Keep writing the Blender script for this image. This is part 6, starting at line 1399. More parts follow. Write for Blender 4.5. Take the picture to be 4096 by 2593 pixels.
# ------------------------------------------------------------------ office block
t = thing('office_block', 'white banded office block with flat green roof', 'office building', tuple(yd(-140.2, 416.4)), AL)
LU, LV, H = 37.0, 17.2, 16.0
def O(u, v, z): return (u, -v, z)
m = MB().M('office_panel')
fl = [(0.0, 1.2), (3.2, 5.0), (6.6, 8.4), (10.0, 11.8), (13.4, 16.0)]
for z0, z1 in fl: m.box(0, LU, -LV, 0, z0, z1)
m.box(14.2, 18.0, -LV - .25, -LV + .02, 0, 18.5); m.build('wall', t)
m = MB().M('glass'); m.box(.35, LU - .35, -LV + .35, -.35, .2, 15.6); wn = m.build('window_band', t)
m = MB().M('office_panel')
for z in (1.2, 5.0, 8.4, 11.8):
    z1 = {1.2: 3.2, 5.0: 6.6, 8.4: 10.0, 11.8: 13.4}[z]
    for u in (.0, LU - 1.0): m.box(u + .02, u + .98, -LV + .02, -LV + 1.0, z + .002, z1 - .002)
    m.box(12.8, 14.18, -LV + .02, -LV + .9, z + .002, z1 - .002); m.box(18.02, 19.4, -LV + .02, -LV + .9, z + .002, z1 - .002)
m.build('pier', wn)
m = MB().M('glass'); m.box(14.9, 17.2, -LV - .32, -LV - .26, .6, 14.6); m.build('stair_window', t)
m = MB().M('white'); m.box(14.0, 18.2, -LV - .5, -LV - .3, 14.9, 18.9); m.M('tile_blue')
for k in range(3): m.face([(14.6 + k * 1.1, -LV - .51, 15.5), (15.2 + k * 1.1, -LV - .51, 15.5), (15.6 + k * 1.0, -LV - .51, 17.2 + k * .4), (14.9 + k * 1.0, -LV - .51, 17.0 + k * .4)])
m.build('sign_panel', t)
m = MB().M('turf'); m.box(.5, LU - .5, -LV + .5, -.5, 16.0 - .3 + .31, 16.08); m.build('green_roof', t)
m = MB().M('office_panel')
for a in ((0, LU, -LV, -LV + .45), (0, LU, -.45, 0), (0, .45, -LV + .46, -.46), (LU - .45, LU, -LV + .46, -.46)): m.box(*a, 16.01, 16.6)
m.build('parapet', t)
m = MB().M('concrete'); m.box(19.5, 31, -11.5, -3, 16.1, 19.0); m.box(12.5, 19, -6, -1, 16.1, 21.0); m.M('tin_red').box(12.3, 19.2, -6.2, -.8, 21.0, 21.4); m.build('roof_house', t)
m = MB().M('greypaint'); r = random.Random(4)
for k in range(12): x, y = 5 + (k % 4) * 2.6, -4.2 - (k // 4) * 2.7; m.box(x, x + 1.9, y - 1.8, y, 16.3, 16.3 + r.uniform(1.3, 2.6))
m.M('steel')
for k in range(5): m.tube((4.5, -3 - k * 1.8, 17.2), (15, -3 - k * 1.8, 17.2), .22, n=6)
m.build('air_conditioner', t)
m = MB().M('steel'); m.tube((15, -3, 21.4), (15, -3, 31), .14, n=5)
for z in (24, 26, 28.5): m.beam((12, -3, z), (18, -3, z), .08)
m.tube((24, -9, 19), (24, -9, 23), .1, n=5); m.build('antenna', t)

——

> _AIM_: Repeat the material above in full, keeping every word.

> _CORRECT RESPONSE_:
Keep writing the Blender script for this image. This is part 6, starting at line 1399. More parts follow. Write for Blender 4.5. Take the picture to be 4096 by 2593 pixels.
# ------------------------------------------------------------------ office block
t = thing('office_block', 'white banded office block with flat green roof', 'office building', tuple(yd(-140.2, 416.4)), AL)
LU, LV, H = 37.0, 17.2, 16.0
def O(u, v, z): return (u, -v, z)
m = MB().M('office_panel')
fl = [(0.0, 1.2), (3.2, 5.0), (6.6, 8.4), (10.0, 11.8), (13.4, 16.0)]
for z0, z1 in fl: m.box(0, LU, -LV, 0, z0, z1)
m.box(14.2, 18.0, -LV - .25, -LV + .02, 0, 18.5); m.build('wall', t)
m = MB().M('glass'); m.box(.35, LU - .35, -LV + .35, -.35, .2, 15.6); wn = m.build('window_band', t)
m = MB().M('office_panel')
for z in (1.2, 5.0, 8.4, 11.8):
    z1 = {1.2: 3.2, 5.0: 6.6, 8.4: 10.0, 11.8: 13.4}[z]
    for u in (.0, LU - 1.0): m.box(u + .02, u + .98, -LV + .02, -LV + 1.0, z + .002, z1 - .002)
    m.box(12.8, 14.18, -LV + .02, -LV + .9, z + .002, z1 - .002); m.box(18.02, 19.4, -LV + .02, -LV + .9, z + .002, z1 - .002)
m.build('pier', wn)
m = MB().M('glass'); m.box(14.9, 17.2, -LV - .32, -LV - .26, .6, 14.6); m.build('stair_window', t)
m = MB().M('white'); m.box(14.0, 18.2, -LV - .5, -LV - .3, 14.9, 18.9); m.M('tile_blue')
for k in range(3): m.face([(14.6 + k * 1.1, -LV - .51, 15.5), (15.2 + k * 1.1, -LV - .51, 15.5), (15.6 + k * 1.0, -LV - .51, 17.2 + k * .4), (14.9 + k * 1.0, -LV - .51, 17.0 + k * .4)])
m.build('sign_panel', t)
m = MB().M('turf'); m.box(.5, LU - .5, -LV + .5, -.5, 16.0 - .3 + .31, 16.08); m.build('green_roof', t)
m = MB().M('office_panel')
for a in ((0, LU, -LV, -LV + .45), (0, LU, -.45, 0), (0, .45, -LV + .46, -.46), (LU - .45, LU, -LV + .46, -.46)): m.box(*a, 16.01, 16.6)
m.build('parapet', t)
m = MB().M('concrete'); m.box(19.5, 31, -11.5, -3, 16.1, 19.0); m.box(12.5, 19, -6, -1, 16.1, 21.0); m.M('tin_red').box(12.3, 19.2, -6.2, -.8, 21.0, 21.4); m.build('roof_house', t)
m = MB().M('greypaint'); r = random.Random(4)
for k in range(12): x, y = 5 + (k % 4) * 2.6, -4.2 - (k // 4) * 2.7; m.box(x, x + 1.9, y - 1.8, y, 16.3, 16.3 + r.uniform(1.3, 2.6))
m.M('steel')
for k in range(5): m.tube((4.5, -3 - k * 1.8, 17.2), (15, -3 - k * 1.8, 17.2), .22, n=6)
m.build('air_conditioner', t)
m = MB().M('steel'); m.tube((15, -3, 21.4), (15, -3, 31), .14, n=5)
for z in (24, 26, 28.5): m.beam((12, -3, z), (18, -3, z), .08)
m.tube((24, -9, 19), (24, -9, 23), .1, n=5); m.build('antenna', t)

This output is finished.